Data excerpt -
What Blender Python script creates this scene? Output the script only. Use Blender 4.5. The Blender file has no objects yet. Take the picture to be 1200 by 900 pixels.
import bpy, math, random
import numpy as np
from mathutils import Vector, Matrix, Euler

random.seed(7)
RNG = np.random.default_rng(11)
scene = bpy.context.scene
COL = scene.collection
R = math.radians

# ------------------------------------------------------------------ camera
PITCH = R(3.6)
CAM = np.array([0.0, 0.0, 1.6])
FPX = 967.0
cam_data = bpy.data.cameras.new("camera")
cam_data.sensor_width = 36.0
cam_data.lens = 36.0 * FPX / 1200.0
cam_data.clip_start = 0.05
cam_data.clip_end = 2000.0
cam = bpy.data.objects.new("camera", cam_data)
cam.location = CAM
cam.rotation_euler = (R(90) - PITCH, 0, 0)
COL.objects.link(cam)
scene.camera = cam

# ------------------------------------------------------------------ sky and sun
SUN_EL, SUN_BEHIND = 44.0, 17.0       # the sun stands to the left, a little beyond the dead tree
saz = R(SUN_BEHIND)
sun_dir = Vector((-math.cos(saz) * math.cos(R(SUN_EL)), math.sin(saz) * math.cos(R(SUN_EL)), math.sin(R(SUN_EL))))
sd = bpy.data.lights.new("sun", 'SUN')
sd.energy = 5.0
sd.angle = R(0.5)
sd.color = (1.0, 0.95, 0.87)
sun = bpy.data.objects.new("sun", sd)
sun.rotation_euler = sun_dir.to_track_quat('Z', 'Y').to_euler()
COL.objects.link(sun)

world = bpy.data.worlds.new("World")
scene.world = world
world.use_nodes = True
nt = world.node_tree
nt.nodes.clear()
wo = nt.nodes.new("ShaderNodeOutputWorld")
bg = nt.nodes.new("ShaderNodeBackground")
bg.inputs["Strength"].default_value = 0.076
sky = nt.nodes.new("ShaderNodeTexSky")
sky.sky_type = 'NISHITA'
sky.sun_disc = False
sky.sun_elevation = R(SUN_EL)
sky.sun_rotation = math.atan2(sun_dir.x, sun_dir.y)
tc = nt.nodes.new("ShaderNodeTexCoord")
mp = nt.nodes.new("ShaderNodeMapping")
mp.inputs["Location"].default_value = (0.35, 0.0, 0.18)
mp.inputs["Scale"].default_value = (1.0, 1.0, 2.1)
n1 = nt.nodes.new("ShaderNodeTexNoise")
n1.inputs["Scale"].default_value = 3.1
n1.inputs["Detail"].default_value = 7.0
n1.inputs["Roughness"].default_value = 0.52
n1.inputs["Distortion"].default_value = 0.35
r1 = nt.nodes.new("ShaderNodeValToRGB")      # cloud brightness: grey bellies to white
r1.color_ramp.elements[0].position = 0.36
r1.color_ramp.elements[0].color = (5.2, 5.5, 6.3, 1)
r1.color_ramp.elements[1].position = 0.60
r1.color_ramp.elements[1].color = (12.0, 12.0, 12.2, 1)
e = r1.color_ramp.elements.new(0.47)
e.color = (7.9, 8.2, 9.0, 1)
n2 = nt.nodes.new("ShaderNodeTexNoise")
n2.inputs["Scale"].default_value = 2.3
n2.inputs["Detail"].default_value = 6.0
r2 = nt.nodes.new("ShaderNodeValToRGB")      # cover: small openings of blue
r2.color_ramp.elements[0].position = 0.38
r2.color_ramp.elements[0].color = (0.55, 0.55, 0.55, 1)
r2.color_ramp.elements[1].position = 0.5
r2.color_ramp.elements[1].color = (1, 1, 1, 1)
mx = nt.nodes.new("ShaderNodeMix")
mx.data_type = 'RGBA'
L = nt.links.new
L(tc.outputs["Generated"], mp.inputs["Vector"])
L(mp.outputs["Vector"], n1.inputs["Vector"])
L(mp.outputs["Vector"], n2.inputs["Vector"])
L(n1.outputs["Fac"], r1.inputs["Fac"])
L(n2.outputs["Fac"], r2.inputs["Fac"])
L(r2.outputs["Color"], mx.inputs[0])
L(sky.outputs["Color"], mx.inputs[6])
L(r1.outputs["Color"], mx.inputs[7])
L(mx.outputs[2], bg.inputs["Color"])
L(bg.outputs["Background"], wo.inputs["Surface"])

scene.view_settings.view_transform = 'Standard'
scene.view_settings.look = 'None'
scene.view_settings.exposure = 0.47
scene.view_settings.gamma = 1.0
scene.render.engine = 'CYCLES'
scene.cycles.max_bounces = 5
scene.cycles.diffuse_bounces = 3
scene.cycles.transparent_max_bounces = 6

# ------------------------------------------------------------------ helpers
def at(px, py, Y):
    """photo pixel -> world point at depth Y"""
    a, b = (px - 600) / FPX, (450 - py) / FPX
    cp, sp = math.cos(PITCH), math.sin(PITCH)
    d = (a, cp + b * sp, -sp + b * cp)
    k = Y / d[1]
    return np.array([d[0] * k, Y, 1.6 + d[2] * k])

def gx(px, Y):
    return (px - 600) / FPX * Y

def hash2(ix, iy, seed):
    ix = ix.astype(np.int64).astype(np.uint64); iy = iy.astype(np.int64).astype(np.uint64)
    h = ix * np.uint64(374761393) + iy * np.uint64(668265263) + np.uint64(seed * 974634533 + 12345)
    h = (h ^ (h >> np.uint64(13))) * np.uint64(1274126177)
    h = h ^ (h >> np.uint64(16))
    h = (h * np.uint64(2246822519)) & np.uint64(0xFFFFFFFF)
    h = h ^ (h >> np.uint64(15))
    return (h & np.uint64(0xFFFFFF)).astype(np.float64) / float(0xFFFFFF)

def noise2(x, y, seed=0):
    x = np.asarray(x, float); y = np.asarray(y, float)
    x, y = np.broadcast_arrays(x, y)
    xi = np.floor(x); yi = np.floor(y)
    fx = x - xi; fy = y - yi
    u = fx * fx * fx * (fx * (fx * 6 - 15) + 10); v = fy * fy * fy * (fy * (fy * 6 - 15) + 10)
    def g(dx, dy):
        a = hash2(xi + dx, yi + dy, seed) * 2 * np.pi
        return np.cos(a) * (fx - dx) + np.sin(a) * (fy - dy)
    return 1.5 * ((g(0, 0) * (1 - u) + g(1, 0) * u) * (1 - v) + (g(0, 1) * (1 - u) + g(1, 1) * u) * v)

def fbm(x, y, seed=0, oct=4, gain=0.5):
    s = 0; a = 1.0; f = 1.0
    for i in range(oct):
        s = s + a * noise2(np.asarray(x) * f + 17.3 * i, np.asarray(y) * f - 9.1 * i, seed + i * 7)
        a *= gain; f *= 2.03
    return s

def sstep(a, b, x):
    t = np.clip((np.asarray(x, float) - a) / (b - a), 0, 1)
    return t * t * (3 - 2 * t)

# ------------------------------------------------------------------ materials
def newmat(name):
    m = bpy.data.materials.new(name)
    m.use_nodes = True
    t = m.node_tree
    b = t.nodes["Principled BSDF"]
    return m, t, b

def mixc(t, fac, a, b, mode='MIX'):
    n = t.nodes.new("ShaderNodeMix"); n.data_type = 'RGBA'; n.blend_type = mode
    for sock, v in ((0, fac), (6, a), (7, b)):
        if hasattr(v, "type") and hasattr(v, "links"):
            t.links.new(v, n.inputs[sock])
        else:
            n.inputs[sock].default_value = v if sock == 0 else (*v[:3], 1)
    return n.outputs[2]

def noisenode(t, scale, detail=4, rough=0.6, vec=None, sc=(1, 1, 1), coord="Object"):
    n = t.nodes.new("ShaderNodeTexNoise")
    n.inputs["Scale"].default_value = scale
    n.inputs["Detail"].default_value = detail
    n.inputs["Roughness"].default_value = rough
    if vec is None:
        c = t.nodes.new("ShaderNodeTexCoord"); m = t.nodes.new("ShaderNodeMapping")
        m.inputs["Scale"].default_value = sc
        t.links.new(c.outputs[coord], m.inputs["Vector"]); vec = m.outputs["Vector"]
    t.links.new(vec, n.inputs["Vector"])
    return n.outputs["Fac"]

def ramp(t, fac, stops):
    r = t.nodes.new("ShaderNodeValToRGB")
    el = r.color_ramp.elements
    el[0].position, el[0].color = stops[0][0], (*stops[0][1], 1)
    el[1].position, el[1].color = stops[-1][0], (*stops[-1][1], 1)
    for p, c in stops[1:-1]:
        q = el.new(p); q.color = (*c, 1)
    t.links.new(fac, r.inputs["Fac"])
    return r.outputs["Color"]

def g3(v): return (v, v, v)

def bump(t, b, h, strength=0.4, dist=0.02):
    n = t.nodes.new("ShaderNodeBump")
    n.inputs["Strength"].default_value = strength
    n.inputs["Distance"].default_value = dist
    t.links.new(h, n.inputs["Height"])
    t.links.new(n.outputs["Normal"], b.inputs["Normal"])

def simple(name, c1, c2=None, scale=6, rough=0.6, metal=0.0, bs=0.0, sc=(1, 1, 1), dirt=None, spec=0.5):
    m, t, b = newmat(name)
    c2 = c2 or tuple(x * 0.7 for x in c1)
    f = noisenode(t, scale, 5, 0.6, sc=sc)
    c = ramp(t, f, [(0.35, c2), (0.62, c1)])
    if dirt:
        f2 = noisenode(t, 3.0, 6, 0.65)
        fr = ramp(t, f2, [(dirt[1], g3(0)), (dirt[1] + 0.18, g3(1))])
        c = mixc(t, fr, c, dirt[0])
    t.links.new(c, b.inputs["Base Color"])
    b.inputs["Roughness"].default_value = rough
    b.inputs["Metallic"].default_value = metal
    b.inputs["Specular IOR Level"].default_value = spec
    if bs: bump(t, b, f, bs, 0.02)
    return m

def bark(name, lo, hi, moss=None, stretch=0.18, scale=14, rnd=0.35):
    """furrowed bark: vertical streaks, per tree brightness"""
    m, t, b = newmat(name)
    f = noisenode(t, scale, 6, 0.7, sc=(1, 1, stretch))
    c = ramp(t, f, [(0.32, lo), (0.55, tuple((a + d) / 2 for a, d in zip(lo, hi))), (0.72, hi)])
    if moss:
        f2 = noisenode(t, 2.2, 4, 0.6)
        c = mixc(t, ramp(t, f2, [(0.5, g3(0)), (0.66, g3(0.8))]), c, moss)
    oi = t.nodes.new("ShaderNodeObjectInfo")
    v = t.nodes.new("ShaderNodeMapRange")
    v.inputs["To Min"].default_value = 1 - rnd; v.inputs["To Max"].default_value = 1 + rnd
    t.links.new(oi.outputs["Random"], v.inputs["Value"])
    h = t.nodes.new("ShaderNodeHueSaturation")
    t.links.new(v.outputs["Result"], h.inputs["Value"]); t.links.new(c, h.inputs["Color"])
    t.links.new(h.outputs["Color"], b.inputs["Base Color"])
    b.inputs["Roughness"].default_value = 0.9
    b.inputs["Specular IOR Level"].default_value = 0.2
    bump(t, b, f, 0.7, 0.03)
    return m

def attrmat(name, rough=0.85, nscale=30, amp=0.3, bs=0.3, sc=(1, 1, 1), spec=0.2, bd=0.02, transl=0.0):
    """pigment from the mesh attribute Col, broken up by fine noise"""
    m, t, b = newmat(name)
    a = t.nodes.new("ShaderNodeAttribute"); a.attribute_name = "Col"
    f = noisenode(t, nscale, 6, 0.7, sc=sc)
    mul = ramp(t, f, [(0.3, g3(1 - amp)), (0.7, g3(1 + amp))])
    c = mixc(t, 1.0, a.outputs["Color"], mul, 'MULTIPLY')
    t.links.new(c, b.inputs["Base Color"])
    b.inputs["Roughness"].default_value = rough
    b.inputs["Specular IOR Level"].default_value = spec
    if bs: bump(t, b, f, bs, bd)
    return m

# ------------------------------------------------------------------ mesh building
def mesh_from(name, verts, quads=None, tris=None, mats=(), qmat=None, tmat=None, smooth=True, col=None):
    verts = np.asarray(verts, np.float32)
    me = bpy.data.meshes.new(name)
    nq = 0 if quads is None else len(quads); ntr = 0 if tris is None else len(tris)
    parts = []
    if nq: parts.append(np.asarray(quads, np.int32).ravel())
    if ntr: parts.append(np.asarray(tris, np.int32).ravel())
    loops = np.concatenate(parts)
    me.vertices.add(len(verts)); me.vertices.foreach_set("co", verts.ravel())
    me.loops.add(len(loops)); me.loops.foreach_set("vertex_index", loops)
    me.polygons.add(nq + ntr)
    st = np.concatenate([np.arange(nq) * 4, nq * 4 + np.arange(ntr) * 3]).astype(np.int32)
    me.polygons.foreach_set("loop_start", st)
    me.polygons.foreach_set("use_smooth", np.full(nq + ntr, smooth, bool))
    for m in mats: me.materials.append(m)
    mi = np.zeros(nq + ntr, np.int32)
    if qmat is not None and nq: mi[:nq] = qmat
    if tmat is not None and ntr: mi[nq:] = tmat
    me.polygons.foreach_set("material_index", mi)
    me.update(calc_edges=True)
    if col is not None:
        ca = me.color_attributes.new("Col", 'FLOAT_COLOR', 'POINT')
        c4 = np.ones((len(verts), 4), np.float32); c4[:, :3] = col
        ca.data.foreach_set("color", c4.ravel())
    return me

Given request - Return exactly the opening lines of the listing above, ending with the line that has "R = math.radians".

Task result -
What Blender Python script creates this scene? Output the script only. Use Blender 4.5. The Blender file has no objects yet. Take the picture to be 1200 by 900 pixels.
import bpy, math, random
import numpy as np
from mathutils import Vector, Matrix, Euler

random.seed(7)
RNG = np.random.default_rng(11)
scene = bpy.context.scene
COL = scene.collection
R = math.radians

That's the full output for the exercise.